GIVEN PROBLEM: Below is some material; transcribe all of it exactly.
╭──
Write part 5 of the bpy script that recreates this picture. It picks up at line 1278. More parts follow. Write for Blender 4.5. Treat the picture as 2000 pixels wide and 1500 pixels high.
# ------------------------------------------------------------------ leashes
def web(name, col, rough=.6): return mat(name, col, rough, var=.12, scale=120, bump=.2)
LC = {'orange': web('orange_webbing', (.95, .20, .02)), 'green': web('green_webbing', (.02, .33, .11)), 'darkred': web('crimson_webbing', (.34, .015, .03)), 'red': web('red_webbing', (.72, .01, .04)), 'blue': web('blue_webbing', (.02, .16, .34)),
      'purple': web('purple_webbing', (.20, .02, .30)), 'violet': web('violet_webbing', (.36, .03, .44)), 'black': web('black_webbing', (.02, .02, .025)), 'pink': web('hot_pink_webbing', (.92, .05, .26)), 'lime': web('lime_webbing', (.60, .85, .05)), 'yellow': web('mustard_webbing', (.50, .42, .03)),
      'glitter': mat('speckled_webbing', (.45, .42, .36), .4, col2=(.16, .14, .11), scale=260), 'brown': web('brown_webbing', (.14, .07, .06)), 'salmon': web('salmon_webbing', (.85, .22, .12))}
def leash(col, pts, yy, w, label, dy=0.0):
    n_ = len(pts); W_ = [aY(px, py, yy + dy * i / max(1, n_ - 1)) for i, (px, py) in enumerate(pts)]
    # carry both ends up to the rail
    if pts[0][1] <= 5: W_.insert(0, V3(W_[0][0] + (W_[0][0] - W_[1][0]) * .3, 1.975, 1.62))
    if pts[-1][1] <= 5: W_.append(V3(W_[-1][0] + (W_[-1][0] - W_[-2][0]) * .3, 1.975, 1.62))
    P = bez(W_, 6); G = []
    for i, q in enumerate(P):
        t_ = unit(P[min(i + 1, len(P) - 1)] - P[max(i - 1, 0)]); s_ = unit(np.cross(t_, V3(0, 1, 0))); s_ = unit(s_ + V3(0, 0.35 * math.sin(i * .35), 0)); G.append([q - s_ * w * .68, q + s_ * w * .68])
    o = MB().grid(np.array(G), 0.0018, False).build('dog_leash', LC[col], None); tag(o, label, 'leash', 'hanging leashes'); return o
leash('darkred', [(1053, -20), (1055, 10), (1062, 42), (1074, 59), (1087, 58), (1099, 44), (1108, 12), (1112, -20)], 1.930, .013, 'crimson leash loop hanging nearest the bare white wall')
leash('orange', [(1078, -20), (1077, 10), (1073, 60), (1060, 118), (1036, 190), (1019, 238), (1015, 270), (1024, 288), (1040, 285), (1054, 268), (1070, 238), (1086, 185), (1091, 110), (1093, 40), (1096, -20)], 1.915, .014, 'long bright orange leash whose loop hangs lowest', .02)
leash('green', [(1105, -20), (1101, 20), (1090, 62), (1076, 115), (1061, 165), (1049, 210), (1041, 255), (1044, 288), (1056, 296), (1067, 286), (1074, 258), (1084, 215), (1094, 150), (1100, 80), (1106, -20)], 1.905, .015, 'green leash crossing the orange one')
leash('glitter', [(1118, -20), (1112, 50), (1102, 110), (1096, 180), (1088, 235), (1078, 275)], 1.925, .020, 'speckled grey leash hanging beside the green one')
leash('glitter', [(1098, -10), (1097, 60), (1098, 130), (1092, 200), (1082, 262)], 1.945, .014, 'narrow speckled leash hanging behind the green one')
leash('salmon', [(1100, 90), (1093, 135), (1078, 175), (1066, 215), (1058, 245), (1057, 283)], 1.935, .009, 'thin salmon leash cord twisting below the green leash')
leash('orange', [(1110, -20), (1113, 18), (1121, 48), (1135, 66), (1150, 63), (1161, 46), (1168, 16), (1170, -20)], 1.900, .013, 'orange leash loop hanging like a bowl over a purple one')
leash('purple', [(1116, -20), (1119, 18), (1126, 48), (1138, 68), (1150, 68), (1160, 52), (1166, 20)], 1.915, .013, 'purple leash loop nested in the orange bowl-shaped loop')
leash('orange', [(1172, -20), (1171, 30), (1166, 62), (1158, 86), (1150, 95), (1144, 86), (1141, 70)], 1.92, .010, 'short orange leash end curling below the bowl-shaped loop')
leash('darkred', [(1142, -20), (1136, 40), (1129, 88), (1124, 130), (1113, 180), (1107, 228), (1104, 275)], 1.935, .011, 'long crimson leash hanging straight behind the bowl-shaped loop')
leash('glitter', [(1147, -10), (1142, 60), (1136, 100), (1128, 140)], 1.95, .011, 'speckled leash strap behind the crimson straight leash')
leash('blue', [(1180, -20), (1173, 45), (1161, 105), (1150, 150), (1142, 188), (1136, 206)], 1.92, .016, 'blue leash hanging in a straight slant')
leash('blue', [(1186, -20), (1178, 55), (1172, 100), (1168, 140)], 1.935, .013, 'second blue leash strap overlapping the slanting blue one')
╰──
OUTPUT OF THE TASK:
Write part 5 of the bpy script that recreates this picture. It picks up at line 1278. More parts follow. Write for Blender 4.5. Treat the picture as 2000 pixels wide and 1500 pixels high.
# ------------------------------------------------------------------ leashes
def web(name, col, rough=.6): return mat(name, col, rough, var=.12, scale=120, bump=.2)
LC = {'orange': web('orange_webbing', (.95, .20, .02)), 'green': web('green_webbing', (.02, .33, .11)), 'darkred': web('crimson_webbing', (.34, .015, .03)), 'red': web('red_webbing', (.72, .01, .04)), 'blue': web('blue_webbing', (.02, .16, .34)),
      'purple': web('purple_webbing', (.20, .02, .30)), 'violet': web('violet_webbing', (.36, .03, .44)), 'black': web('black_webbing', (.02, .02, .025)), 'pink': web('hot_pink_webbing', (.92, .05, .26)), 'lime': web('lime_webbing', (.60, .85, .05)), 'yellow': web('mustard_webbing', (.50, .42, .03)),
      'glitter': mat('speckled_webbing', (.45, .42, .36), .4, col2=(.16, .14, .11), scale=260), 'brown': web('brown_webbing', (.14, .07, .06)), 'salmon': web('salmon_webbing', (.85, .22, .12))}
def leash(col, pts, yy, w, label, dy=0.0):
    n_ = len(pts); W_ = [aY(px, py, yy + dy * i / max(1, n_ - 1)) for i, (px, py) in enumerate(pts)]
    # carry both ends up to the rail
    if pts[0][1] <= 5: W_.insert(0, V3(W_[0][0] + (W_[0][0] - W_[1][0]) * .3, 1.975, 1.62))
    if pts[-1][1] <= 5: W_.append(V3(W_[-1][0] + (W_[-1][0] - W_[-2][0]) * .3, 1.975, 1.62))
    P = bez(W_, 6); G = []
    for i, q in enumerate(P):
        t_ = unit(P[min(i + 1, len(P) - 1)] - P[max(i - 1, 0)]); s_ = unit(np.cross(t_, V3(0, 1, 0))); s_ = unit(s_ + V3(0, 0.35 * math.sin(i * .35), 0)); G.append([q - s_ * w * .68, q + s_ * w * .68])
    o = MB().grid(np.array(G), 0.0018, False).build('dog_leash', LC[col], None); tag(o, label, 'leash', 'hanging leashes'); return o
leash('darkred', [(1053, -20), (1055, 10), (1062, 42), (1074, 59), (1087, 58), (1099, 44), (1108, 12), (1112, -20)], 1.930, .013, 'crimson leash loop hanging nearest the bare white wall')
leash('orange', [(1078, -20), (1077, 10), (1073, 60), (1060, 118), (1036, 190), (1019, 238), (1015, 270), (1024, 288), (1040, 285), (1054, 268), (1070, 238), (1086, 185), (1091, 110), (1093, 40), (1096, -20)], 1.915, .014, 'long bright orange leash whose loop hangs lowest', .02)
leash('green', [(1105, -20), (1101, 20), (1090, 62), (1076, 115), (1061, 165), (1049, 210), (1041, 255), (1044, 288), (1056, 296), (1067, 286), (1074, 258), (1084, 215), (1094, 150), (1100, 80), (1106, -20)], 1.905, .015, 'green leash crossing the orange one')
leash('glitter', [(1118, -20), (1112, 50), (1102, 110), (1096, 180), (1088, 235), (1078, 275)], 1.925, .020, 'speckled grey leash hanging beside the green one')
leash('glitter', [(1098, -10), (1097, 60), (1098, 130), (1092, 200), (1082, 262)], 1.945, .014, 'narrow speckled leash hanging behind the green one')
leash('salmon', [(1100, 90), (1093, 135), (1078, 175), (1066, 215), (1058, 245), (1057, 283)], 1.935, .009, 'thin salmon leash cord twisting below the green leash')
leash('orange', [(1110, -20), (1113, 18), (1121, 48), (1135, 66), (1150, 63), (1161, 46), (1168, 16), (1170, -20)], 1.900, .013, 'orange leash loop hanging like a bowl over a purple one')
leash('purple', [(1116, -20), (1119, 18), (1126, 48), (1138, 68), (1150, 68), (1160, 52), (1166, 20)], 1.915, .013, 'purple leash loop nested in the orange bowl-shaped loop')
leash('orange', [(1172, -20), (1171, 30), (1166, 62), (1158, 86), (1150, 95), (1144, 86), (1141, 70)], 1.92, .010, 'short orange leash end curling below the bowl-shaped loop')
leash('darkred', [(1142, -20), (1136, 40), (1129, 88), (1124, 130), (1113, 180), (1107, 228), (1104, 275)], 1.935, .011, 'long crimson leash hanging straight behind the bowl-shaped loop')
leash('glitter', [(1147, -10), (1142, 60), (1136, 100), (1128, 140)], 1.95, .011, 'speckled leash strap behind the crimson straight leash')
leash('blue', [(1180, -20), (1173, 45), (1161, 105), (1150, 150), (1142, 188), (1136, 206)], 1.92, .016, 'blue leash hanging in a straight slant')
leash('blue', [(1186, -20), (1178, 55), (1172, 100), (1168, 140)], 1.935, .013, 'second blue leash strap overlapping the slanting blue one')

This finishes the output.